4. The printing device of claim 2, wherein said gap control means comprises

means (54, 54a, 31, 32, 55) for coupling the platen (51) and the guide shaft (2) so as to keep a constant distance therebetween.

5. The printing device of claim 3 or 4, wherein the platen (51) is supported by a platen frame (5) the platen frame being attached to the base frame.

6. The printing device of claim 5, wherein the platen frame is a rocking platen frame (5) following the guide shaft (2) via said coupling means (54, 54a, 31, 32, 55).

7. The printing device of any of claims 3 to 6, wherein said coupling (54, 54a, 31, 32, 55) includes means (31, 32, 25) for adjusting the distance between the platen (51) and the guide shaft (2).
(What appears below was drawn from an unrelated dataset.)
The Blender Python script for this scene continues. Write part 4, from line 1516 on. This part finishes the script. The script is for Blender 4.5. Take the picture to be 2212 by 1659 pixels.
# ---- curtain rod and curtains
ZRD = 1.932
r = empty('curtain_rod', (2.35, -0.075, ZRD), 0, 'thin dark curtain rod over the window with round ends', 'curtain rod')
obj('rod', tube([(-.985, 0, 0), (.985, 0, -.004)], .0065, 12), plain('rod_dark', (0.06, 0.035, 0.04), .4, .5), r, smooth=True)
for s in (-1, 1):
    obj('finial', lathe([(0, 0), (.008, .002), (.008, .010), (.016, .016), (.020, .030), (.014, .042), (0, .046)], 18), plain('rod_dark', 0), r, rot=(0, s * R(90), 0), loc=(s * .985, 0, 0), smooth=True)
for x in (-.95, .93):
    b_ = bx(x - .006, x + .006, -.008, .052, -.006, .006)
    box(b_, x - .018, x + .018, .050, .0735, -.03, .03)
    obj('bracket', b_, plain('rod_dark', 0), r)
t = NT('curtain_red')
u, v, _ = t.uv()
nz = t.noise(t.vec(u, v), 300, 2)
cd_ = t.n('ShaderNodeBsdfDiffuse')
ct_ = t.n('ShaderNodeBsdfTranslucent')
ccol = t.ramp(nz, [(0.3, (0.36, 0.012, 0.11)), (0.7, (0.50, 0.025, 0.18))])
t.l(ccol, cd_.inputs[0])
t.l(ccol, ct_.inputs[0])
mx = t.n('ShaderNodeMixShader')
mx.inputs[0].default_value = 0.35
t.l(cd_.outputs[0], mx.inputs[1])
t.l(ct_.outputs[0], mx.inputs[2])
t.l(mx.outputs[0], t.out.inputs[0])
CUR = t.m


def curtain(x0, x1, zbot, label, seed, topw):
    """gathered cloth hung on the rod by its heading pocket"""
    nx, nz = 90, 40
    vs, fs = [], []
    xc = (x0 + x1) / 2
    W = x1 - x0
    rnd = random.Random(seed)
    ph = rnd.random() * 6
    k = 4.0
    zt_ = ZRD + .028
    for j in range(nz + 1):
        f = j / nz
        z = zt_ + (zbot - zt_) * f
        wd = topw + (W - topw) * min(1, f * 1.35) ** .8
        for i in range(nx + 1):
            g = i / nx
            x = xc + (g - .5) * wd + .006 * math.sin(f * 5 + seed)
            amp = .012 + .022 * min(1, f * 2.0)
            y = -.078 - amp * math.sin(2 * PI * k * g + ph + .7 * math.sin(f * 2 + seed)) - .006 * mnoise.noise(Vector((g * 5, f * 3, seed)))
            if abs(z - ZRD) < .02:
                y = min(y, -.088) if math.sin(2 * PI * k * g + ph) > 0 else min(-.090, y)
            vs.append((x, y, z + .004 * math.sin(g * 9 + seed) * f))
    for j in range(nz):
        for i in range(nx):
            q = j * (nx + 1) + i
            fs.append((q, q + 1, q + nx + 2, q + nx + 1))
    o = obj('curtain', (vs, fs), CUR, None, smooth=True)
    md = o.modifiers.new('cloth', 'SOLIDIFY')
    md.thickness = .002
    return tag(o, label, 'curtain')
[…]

8. The printing device of any of claims 3 to 7, wherein said coupling means comprises

elastic means (55) for urging the platen (51) and the guide shaft (2) towards or away from each other, and

clearance means (54, 54a, 31, 32) interposed between the platen (51) and the guide shaft (2) for maintaining a constant distance therebetween against the force of the elastic means.

9. The printing device of claim 8 , wherein the clearance means comprises a rigid clearance member (54) connected to at least one side of one of platen frame (5) and guide shaft (2) so as to abut against the other of platen frame (5) and guide shaft (2) under the influence of the elastic means (55) disposed between the base frame (1) and the platen frame (5).

10. The printing device of claim 9, wherein the clearance member (54) abuts against the circumferential surface of a disk-shaped clearance adjustment member (30) attached to said other of platen frame (5) and guide shaft (2) and adjustable in its angular position about an eccentric axis.

11. The printing device of any of claims 1 to 10 wherein a clearance gauge (53) is employed for measuring the gap between the platen (51) and the print head (3).

12. The printing device of any of the preceding claims, wherein the base frame (1) is made from a resin material.

13. The printing device of any of claims 1 to 11, wherein the base frame (1) is made from a thin sheet metal.